WHAT IS ASKED:
Reproduce all of the data that follows, character for character.

## begin

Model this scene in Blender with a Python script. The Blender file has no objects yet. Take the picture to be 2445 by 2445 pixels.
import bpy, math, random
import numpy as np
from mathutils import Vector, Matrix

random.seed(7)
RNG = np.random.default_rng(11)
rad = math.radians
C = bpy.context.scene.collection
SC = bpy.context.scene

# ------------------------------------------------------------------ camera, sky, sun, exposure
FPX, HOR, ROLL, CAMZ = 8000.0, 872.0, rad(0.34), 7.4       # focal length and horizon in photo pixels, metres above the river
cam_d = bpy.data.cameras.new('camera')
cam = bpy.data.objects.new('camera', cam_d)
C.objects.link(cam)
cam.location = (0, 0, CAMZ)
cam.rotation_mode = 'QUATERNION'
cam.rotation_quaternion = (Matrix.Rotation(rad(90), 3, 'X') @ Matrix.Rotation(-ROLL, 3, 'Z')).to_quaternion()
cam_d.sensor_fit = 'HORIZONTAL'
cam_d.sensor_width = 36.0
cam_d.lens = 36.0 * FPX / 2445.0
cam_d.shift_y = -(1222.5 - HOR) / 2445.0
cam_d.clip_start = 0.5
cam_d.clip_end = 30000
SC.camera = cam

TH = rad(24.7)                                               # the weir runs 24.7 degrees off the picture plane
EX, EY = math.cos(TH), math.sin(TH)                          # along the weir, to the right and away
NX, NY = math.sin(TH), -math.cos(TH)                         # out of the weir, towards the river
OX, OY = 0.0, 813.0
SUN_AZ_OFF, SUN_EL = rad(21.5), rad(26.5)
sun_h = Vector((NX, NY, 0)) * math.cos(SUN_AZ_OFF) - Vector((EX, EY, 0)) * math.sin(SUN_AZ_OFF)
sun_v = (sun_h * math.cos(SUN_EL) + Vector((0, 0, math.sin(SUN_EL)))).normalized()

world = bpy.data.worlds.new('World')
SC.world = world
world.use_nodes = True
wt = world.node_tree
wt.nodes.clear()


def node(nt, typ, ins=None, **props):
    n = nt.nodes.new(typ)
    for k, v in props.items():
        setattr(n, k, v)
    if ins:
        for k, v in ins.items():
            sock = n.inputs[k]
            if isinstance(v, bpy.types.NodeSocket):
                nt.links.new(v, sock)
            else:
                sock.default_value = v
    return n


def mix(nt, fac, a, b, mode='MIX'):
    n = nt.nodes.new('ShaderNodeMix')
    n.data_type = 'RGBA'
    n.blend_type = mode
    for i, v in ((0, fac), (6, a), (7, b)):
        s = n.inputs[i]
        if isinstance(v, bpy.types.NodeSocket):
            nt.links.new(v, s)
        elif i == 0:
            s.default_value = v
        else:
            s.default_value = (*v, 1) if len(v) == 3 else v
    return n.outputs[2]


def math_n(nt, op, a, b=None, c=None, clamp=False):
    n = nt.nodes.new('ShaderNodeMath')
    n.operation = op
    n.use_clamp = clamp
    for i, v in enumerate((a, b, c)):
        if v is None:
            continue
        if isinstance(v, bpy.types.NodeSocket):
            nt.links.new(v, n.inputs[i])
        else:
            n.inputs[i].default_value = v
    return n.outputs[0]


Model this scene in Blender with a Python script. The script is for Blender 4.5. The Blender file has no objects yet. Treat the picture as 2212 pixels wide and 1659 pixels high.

## end

FINISHED TASK:
Model this scene in Blender with a Python script. The Blender file has no objects yet. Take the picture to be 2445 by 2445 pixels.
import bpy, math, random
import numpy as np
from mathutils import Vector, Matrix

random.seed(7)
RNG = np.random.default_rng(11)
rad = math.radians
C = bpy.context.scene.collection
SC = bpy.context.scene

# ------------------------------------------------------------------ camera, sky, sun, exposure
FPX, HOR, ROLL, CAMZ = 8000.0, 872.0, rad(0.34), 7.4       # focal length and horizon in photo pixels, metres above the river
cam_d = bpy.data.cameras.new('camera')
cam = bpy.data.objects.new('camera', cam_d)
C.objects.link(cam)
cam.location = (0, 0, CAMZ)
cam.rotation_mode = 'QUATERNION'
cam.rotation_quaternion = (Matrix.Rotation(rad(90), 3, 'X') @ Matrix.Rotation(-ROLL, 3, 'Z')).to_quaternion()
cam_d.sensor_fit = 'HORIZONTAL'
cam_d.sensor_width = 36.0
cam_d.lens = 36.0 * FPX / 2445.0
cam_d.shift_y = -(1222.5 - HOR) / 2445.0
cam_d.clip_start = 0.5
cam_d.clip_end = 30000
SC.camera = cam

TH = rad(24.7)                                               # the weir runs 24.7 degrees off the picture plane
EX, EY = math.cos(TH), math.sin(TH)                          # along the weir, to the right and away
NX, NY = math.sin(TH), -math.cos(TH)                         # out of the weir, towards the river
OX, OY = 0.0, 813.0
SUN_AZ_OFF, SUN_EL = rad(21.5), rad(26.5)
sun_h = Vector((NX, NY, 0)) * math.cos(SUN_AZ_OFF) - Vector((EX, EY, 0)) * math.sin(SUN_AZ_OFF)
sun_v = (sun_h * math.cos(SUN_EL) + Vector((0, 0, math.sin(SUN_EL)))).normalized()

world = bpy.data.worlds.new('World')
SC.world = world
world.use_nodes = True
wt = world.node_tree
wt.nodes.clear()


def node(nt, typ, ins=None, **props):
    n = nt.nodes.new(typ)
    for k, v in props.items():
        setattr(n, k, v)
    if ins:
        for k, v in ins.items():
            sock = n.inputs[k]
            if isinstance(v, bpy.types.NodeSocket):
                nt.links.new(v, sock)
            else:
                sock.default_value = v
    return n


def mix(nt, fac, a, b, mode='MIX'):
    n = nt.nodes.new('ShaderNodeMix')
    n.data_type = 'RGBA'
    n.blend_type = mode
    for i, v in ((0, fac), (6, a), (7, b)):
        s = n.inputs[i]
        if isinstance(v, bpy.types.NodeSocket):
            nt.links.new(v, s)
        elif i == 0:
            s.default_value = v
        else:
            s.default_value = (*v, 1) if len(v) == 3 else v
    return n.outputs[2]


def math_n(nt, op, a, b=None, c=None, clamp=False):
    n = nt.nodes.new('ShaderNodeMath')
    n.operation = op
    n.use_clamp = clamp
    for i, v in enumerate((a, b, c)):
        if v is None:
            continue
        if isinstance(v, bpy.types.NodeSocket):
            nt.links.new(v, n.inputs[i])
        else:
            n.inputs[i].default_value = v
    return n.outputs[0]


Model this scene in Blender with a Python script. The script is for Blender 4.5. The Blender file has no objects yet. Treat the picture as 2212 pixels wide and 1659 pixels high.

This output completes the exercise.